Thursday, April 19, 2012

Visarjan ki Kahaani


In the film Kahaani, Sujoy Ghosh has poured his heart out in compiling, in the crucible of his mind, a great narration of homage to womanhood, which Vidya Balan, unforgettably, has incarnated.



Homage also to the city of Kolkata, in its visceral exposure: warm, palpitating, alive, despite continuing decay and malfunction. Homage to Bengali pride in the only Renaissance this country has experienced and enriched itself by, and now lost, allowed to decompose and become compost. Homage to the unashamed language of Bengal, in Bengali and Hindi.
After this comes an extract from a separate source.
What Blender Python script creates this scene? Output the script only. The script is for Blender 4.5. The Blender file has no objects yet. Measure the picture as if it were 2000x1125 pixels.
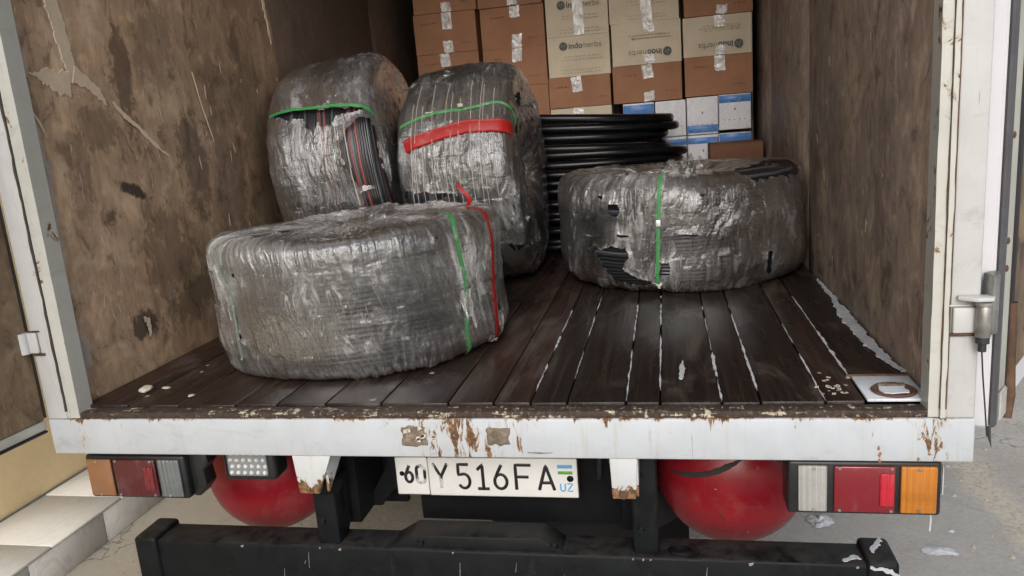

The film's shortcomings, arising from a too-complex, at times unbelievable, and alien plot, have been deftly handled by Sujoy's use of multiple time-lapse montages of Kolkata street-life, people going about their routine work, walls, trams, busses, taxis; glaring, gaudy posters, tea stalls, and life bursting at the seams so rapidly and, sometimes, in vertical strips of overlapping events. They serve to  shake off the concentration of the viewer from the story-line. This is pardonable in view of the overall excellence of crafting of the film.


For such an extraordinary artistic expression, I am unable to reconcile with the plebian title, Kahaani. The whole story is about the variegated evil that pervades us, and its destruction, which all of us, in our collective consciousness, long for. There can be just only one, and only one, name for it: Visarjan (Visarjan in Sanskrit, is immersion, the winding up, the extirpation, the end).

Please also peruse Kahaani: A heart-pounding work of staggering creativity, by Trisha Gupta.

2 comments:

charu gandhi said...

Bhai,

I reserve the right to comment later.

charu

Anonymous said...

Bhai,

We saw this movie last night. It was a convulated but captivating story with brilliant acting, except when a man of authority acts out brutality and unprofessionalism by slapping his subbordinates, surroundig, tempo and the rest.

Amitabh singing "Jodi Tor Dak Shuni Keu Na Ashe, Tobe Ekla Cholore" at the end was a cherry on the top.

As an aside, I bowed my head every time I saw Howrah Bridge, Victoria Memorial, Zakaria Masjid or a Riksha puller with great reverence. I tried to see if I could recognise Brabourne Road in all that "Hangama". But, no.